Era a década de 1980, uma das mais
marcantes na história do mundo. Entre produtos
mirabolantes como o videogame, que tomou o lugar do telejogo, a chegada do
videocassete, Billy Idol, Nina Hagen, B-52, Camisa de Vênus, Capital Inicial,
walkman no braço, patins nos pés, relógio digital no punho, muros caindo pelo
mundo, a civilização tentando ressurgir, a gíria dizendo que “extrapolar” era
dar vexame, “fera” era alguém muito bom em alguma coisa e “numa nice” era
quando tudo estava bem, o Brasil tinha pilotos de verdade na Fórmula 1, que era
uma categoria de verdade, o planeta evoluía e a indústria automobilística
brasileira permanecia estacionada no tempo – atrasada uns 10 anos atrás do
restante do mundo –, já que as pessoas pareciam até estar contentes com o que
tinham para escolher quando a Fiat, mais uma vez, surpreendeu o Brasil ao
lançar por aqui, em 1984, apenas um ano após seu lançamento na Europa, o modelo
Uno. Exatamente como ocorrera quando a montadora italiana desembarcou no país
com seu modelo 147 (estranhíssimo ao conceito que brasileiro fazia de um
automóvel, com aquela coisa estranha de motor transversal, estepe no cofre do
motor e dimensões pocket), o Uno com seu design e soluções singulares chocou.
Era novo, era
moderno, era diferente e era muito esquisita aquela coisa de estar faltando a
traseira do carro. Não, o Uno não era bonito. Existe uma grande diferença entre
bonito e diferente. O Uno era inconfundivelmente diferente. Seu projeto teve início no final dos anos 1970, e o resultado, produto do estúdio Italdesign Giugiaro, chegou ao mercado europeu em 1983, para
substituir o antiquíssimo
Fiat 127 (que ganhou um porta-malas e foi
rebatizado como Lada Laika na Rússia, sendo uma entre outras carroças
pleistocênicas aqui comercializadas na década de 1990). No ano seguinte, o Uno ganhou
nossas ruas, com a missão de suceder o modelo 147 (derivado do 127, criado em 1971 e
lançado aqui em 1976), porém com pequenas mudanças em relação ao
modelo europeu, como novo capô e a posição do estepe, que ficava no porta-malas
do Uno europeu. O modelo era comercializado nas versões S, CS e SX, essa última
com apelos esportivos, e foi largamente rejeitado pelos consumidores que, como bons
brasileiros, criaram dezenas de apelidos jocosos com relação ao desenho do
carro, sendo “Bota Ortopédica” um dos mais sutis e publicáveis. Aparentemente
alheia à resposta do consumidor, a Fiat desenvolveu a “Família Uno”, com o
sedan Prêmio, a station wagon Elba e a pick-up Fiorino, com versão furgão,
sendo os dois últimos modelos os únicos que realmente emplacaram no mercado.
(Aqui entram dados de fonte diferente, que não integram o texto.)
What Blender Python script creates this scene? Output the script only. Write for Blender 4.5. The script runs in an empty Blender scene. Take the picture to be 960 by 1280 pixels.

Mas a persistência italiana deu
resultados. Em 1990, através de uma ideia mais velha do que andar pra frente na
Europa, e totalmente inédita no Brasil, o Governo lançou uma série de medidas e
incentivos fiscais que revolucionou o mercado nacional, fomentando a busca por
veículos econômicos e acessíveis aos menos favorecidos financeiramente, e aí,
sim, o Uno decolou, uma vez que a Fiat lançou aqui a versão 1.0 do carro, que já
era aqui produzida, mas só para exportação. Com a versão Mille, um S depenado, com motor mais fraco e inicialmente apenas
com três portas, o Uno deu a volta por cima e virou sucesso de mercado, tanto
que o termo Mille acabou se transformando no nome do modelo já há vários anos.
Nessa época, com uma estratégia de
marketing inteligente, raramente vista por aqui, a Fiat “abraçou” a ideia de Luiz
Antônio Greco, mais do que renomado e vitorioso chefe de equipes de corridas, e
juntos criaram a Fórmula Uno, categoria com baixos custos, ampla divulgação e
grids absurdamente lotados, com corridas empolgantes, o que ajudou a projetar a
imagem de que o carro, afinal, era resistente e veloz.